Abu Tholut is among more than 120 alleged members of "Tanzim Al Qaeda in Aceh" captured or killed since authorities discovered their jihadi training camp in westernmost Aceh province early last year.
Judge Musa Arif Aini told the West Jakarta District Court the 50-year-old Islamic militant helped set up the camp and procure M16 assault rifles and other weapons for the group.
Tholut, also known as Mustofa, became one of Indonesia's most-wanted fugitives after Noordin Top and Dulmatin – master bomb makers for the al-Qaida-linked Jemaah Islamiyah network – were killed in police raids last year.
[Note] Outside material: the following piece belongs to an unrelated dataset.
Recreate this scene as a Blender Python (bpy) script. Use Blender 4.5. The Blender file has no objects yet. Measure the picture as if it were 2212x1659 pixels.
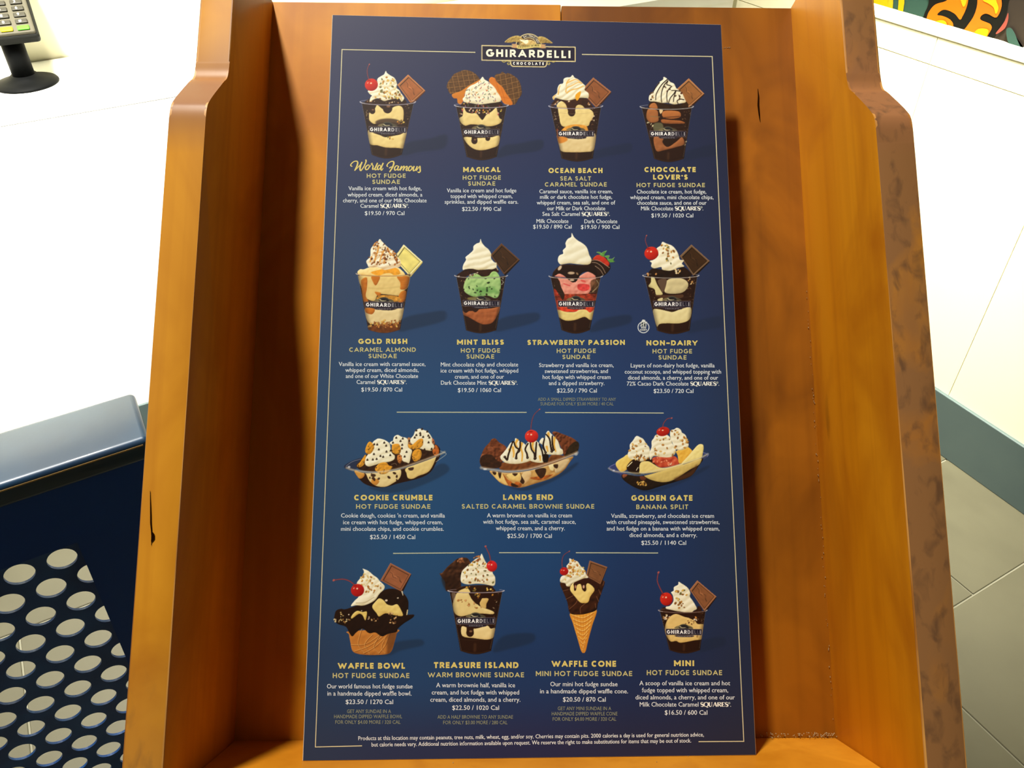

He was convicted for involvement in a 2001 bomb blast at a shopping plaza in central Jakarta that wounded six. He served five years of an eight-year sentence and was released for good behavior.
Like dozens of other convicted Islamist extremists in the world's most populous Muslim nation he returned to his terrorist network after his release.
Indonesia was thrust onto the front lines of the battle against terrorism in 2002, when Jemaah Islamiyah militants bombed two crowded nightclubs on the resort island of Bali, killing 202 people, many of them foreign tourists.
There have been several suicide bombings targeting Western hotels, restaurants and an embassy since then, but all have been far less deadly. The last occurred more than two years ago.